None of these are gotchas. They're just the questions that make pressure-based selling impossible to sustain — which is exactly why a good partner welcomes them.
It helps that we'd rather build than sell
Part of why this comes naturally is the kind of team we are. We're engineers first, not a sales organisation with a delivery arm bolted on. The work I actually enjoy is the building — scoping a tricky use case, getting a model to behave on real data, shipping something a client uses on a Monday morning. Selling is just the necessary doorway to that work, not the point of it. When the satisfying part of your job is the delivery rather than the close, you've got no reason to drag someone through a door they shouldn't walk through. A bad-fit project isn't a win you booked; it's months of doing work you don't believe in for a client who'll be unhappy. I'd genuinely rather have the empty slot.
So — I won't try to convince you. If you've got a problem you think AI might solve, book a consultation and we'll work out together whether it's real, whether it's us, and what the honest first step looks like. If the answer is that you don't need us, you'll leave knowing that too — and that's a perfectly good outcome.
Frequently asked questions
What happens in a Crux Digits AI consultation?
It's a working conversation, not a pitch. We spend most of it understanding your actual problem, your data, and what success would look like in numbers. You leave with one of three honest answers: there's a fundable use case, you've got a foundation to fix first, or you don't need us for this.

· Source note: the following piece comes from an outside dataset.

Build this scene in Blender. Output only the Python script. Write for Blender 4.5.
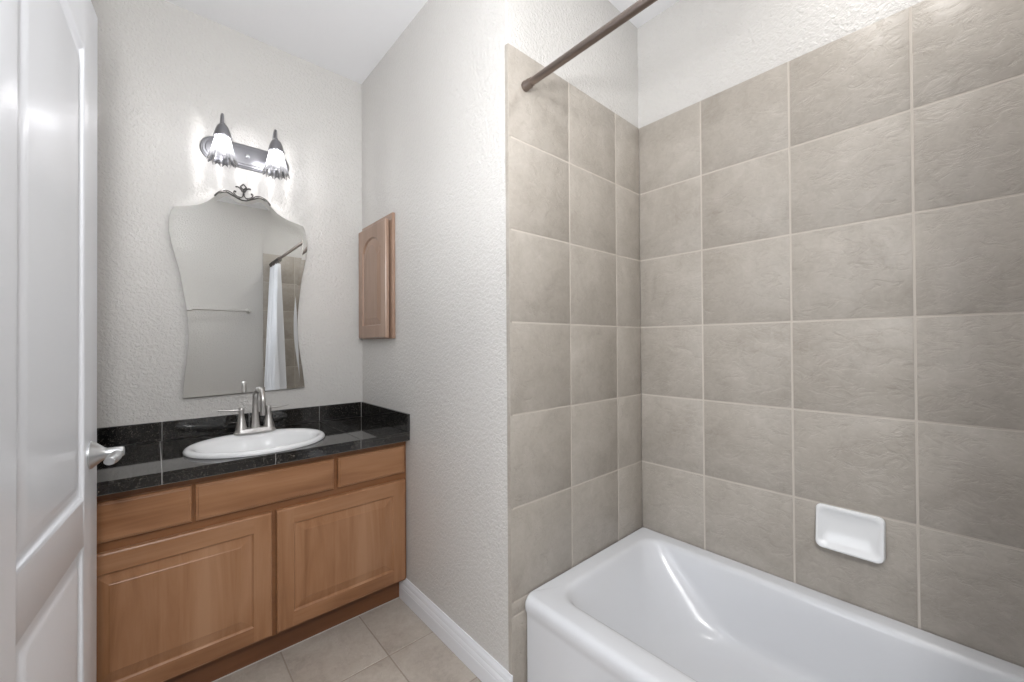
import bpy, bmesh, math, random
from mathutils import Vector, Matrix
random.seed(7)
PI = math.pi
C = bpy.context.scene.collection
for _o in list(bpy.data.objects): bpy.data.objects.remove(_o)

# ------------------------------------------------------------------ camera, world, light, exposure
YAW, PITCH, ROLL, FPX = 0.7275, 0.0080, -0.0065, 401.71
CAMZ = 1.175
fw = Vector((math.sin(YAW)*math.cos(PITCH), math.cos(YAW)*math.cos(PITCH), math.sin(PITCH)))
r0 = Vector((math.cos(YAW), -math.sin(YAW), 0)); u0 = r0.cross(fw)
rt = math.cos(ROLL)*r0 + math.sin(ROLL)*u0
up = -math.sin(ROLL)*r0 + math.cos(ROLL)*u0
cam = bpy.data.objects.new('camera', bpy.data.cameras.new('camera'))
C.objects.link(cam)
cam.matrix_world = Matrix(((rt.x, up.x, -fw.x, 0), (rt.y, up.y, -fw.y, 0), (rt.z, up.z, -fw.z, CAMZ), (0, 0, 0, 1)))
cam.data.sensor_width = 36.0
cam.data.lens = FPX/1024*36.0
cam.data.clip_start = 0.02
bpy.context.scene.camera = cam

world = bpy.data.worlds.new('world'); bpy.context.scene.world = world
world.use_nodes = True
world.node_tree.nodes['Background'].inputs[0].default_value = (0.75, 0.80, 0.88, 1)
world.node_tree.nodes['Background'].inputs[1].default_value = 0.6

vs = bpy.context.scene.view_settings
vs.view_transform = 'Standard'; vs.look = 'None'; vs.gamma = 1.0; vs.use_curve_mapping = False
vs.exposure = 0.17

# room dimensions (metres, floor at z = 0, camera above the origin)
XL, XP, XB = -0.21, 0.8655, 1.6636      # left wall, partition face, tub back wall (tile face)
YF, YT, YV = -0.543, 0.9812, 2.225      # near wall (tile face), tub end wall (tile face), vanity wall
ZC, ZT = 2.635, 2.163                   # ceiling, tile top
S = 0.305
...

Why won't you try to convince me to buy?
Because AI projects that start from persuasion rather than conviction tend to fail — the team resists, the sponsor stays lukewarm, and the work quietly never ships. A client who chose us with clear eyes is a far better partner than one I talked into it. Removing the pressure is how we get partnerships, not cornered customers.
Do you ever tell companies not to use AI?
Regularly. If the data isn't ready, the problem is really a broken process, the timing is wrong, or the work suits an in-house hire better, we'll say so. Being vendor-neutral means we have no licences to resell and no quota to fill, so an honest 'not yet' or 'not us' costs us nothing but earns your trust.
How do I spot a high-pressure AI consultancy?
Watch how they sell. Do they ask about your problem before pitching? Will they admit something isn't a fit? Is pricing visible or hidden behind 'let's get you on a call'? Do they manufacture urgency? How a consultancy sells is a preview of how it delivers — pressure in the sale usually means pressure in the project.